Storage management with tablespaces

An administrator can use tablespaces to manage storage for a hypertable. A tablespace is a location on a file system where database objects (e.g., tables and indexes) are stored. Review the standard PostgreSQL documentation on tablespaces for more information, including how to create tablespaces.

Since a hypertable comprises a number of chunks, each chunk can be placed in a specific tablespace, allowing the hypertable to grow across many disks. To this end, TimescaleDB allows attaching and detaching tablespaces on a hypertable. When new chunks are created, one of the hypertable’s attached tablespaces is picked by the runtime to store the chunk’s data. Thus, a typical use case is to detach a tablespace from a hypertable when the tablespace runs out of disk space and attach a new one that has free space. A hypertable’s attached tablespaces can be viewed with the show_tablespaces command.

How hypertable chunks are assigned tablespaces

A hypertable can be partitioned in multiple dimensions, but only one of the dimensions is used to determine the tablespace assigned to a particular hypertable chunk. If a hypertable has one or more hash-partitioned (“space”) dimensions, then the first hash-partitioned dimension is used.
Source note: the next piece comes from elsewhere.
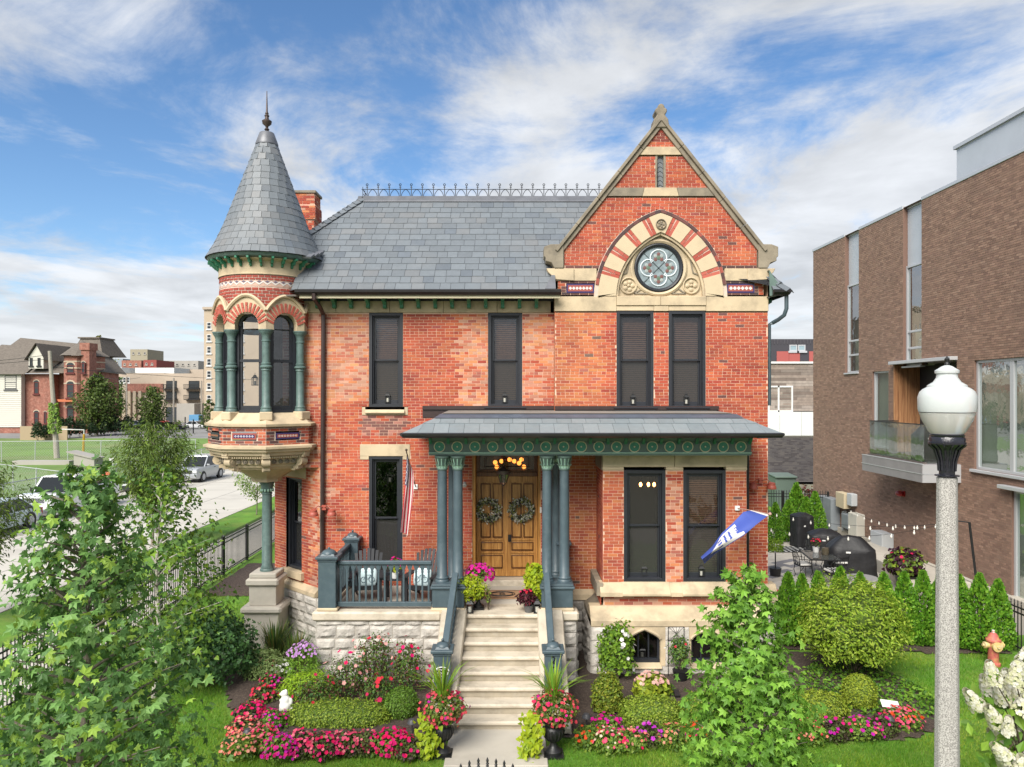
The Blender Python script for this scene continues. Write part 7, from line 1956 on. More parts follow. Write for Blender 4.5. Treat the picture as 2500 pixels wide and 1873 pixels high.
# pendant lantern under the porch ceiling
t = thing('porch_lantern', 'dark bronze lantern hanging over the front doors', 'lantern', (xm_, 16.9, 4.5))
lx = PX(1229, 16.9)
def l9(p): return PZ(p, 16.9)
b = MB(); b.tube([(lx, 16.9, 5.1), (lx, 16.9, l9(1142))], 0.012, 6); b.lathe([(0.0, l9(1138)), (0.10, l9(1146)), (0.17, l9(1149)), (0.165, l9(1156)), (0.13, l9(1158))], lx, 16.9, 12); b.build('canopy', COPPERF, t, smooth=True)
b = MB(); b.lathe([(0.125, l9(1158)), (0.07, l9(1178)), (0.0, l9(1186))], lx, 16.9, 10); b.build('lantern_glass', mat_glass('lantern glass', (0.5, 0.46, 0.4), 1.5, 0.05, 0.2, (0.1, 0.09, 0.07)), t)
for k in range(6):
 a = 2 * math.pi * k / 6; b = MB(); b.tube([(lx + 0.13 * math.cos(a), 16.9 + 0.13 * math.sin(a), l9(1158)), (lx + 0.075 * math.cos(a), 16.9 + 0.075 * math.sin(a), l9(1178)), (lx, 16.9, l9(1187))], 0.008, 4); b.build('lantern_rib', COPPERF, t)
for k in range(4): b = MB(); b.ball((lx + 0.05 * math.cos(k * 2), 16.9 + 0.05 * math.sin(k * 2), l9(1122) + 0.06 * k), 0.045, 8, 6); b.build('red_bauble', mat('red glass ball', (0.22, 0.01, 0.01), 0.15, spec=0.8), t, smooth='all')
# doormat with a monogram
t = thing('doormat', 'tan coir doormat with a monogram B in an oval at the front doors', 'doormat', (PX(1226, 17.2), 17.15, 1.505))
b = MB(); b.box(-0.62, 0.62, -0.36, 0.36, 0, 0.02); sub(b, 'mat_base', mat('coir', (0.34, 0.20, 0.11), 0.95, var=(50, 0.2), bump=(150, 0.4)), t, bevel=0.005)
b = MB()
for (rx, ry) in ((0.30, 0.20), (0.25, 0.16)): b.tube([(rx * math.cos(a), ry * math.sin(a), 0.021) for a in np.linspace(0, 6.29, 41)], 0.012, 4)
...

Otherwise, the first time dimension is used. This assignment strategy ensures that hash-partitioned hypertables will have chunks colocated according to hash partition, as long as the list of tablespaces attached to the hypertable remains the same. Modulo calculation is used to pick a tablespace, so there can be more partitions than tablespaces (e.g., if there are two tablespaces, partition number three will use the first tablespace).

tip

Note that attaching more tablespaces than there are partitions for the hypertable might leave some tablespaces unused until some of them are detached or additional partitions are added. This is especially true for hash-partitioned tables.

Hypertables that are only time-partitioned will add new partitions continuously, and will therefore have chunks assigned to tablespaces in a way similar to round-robin.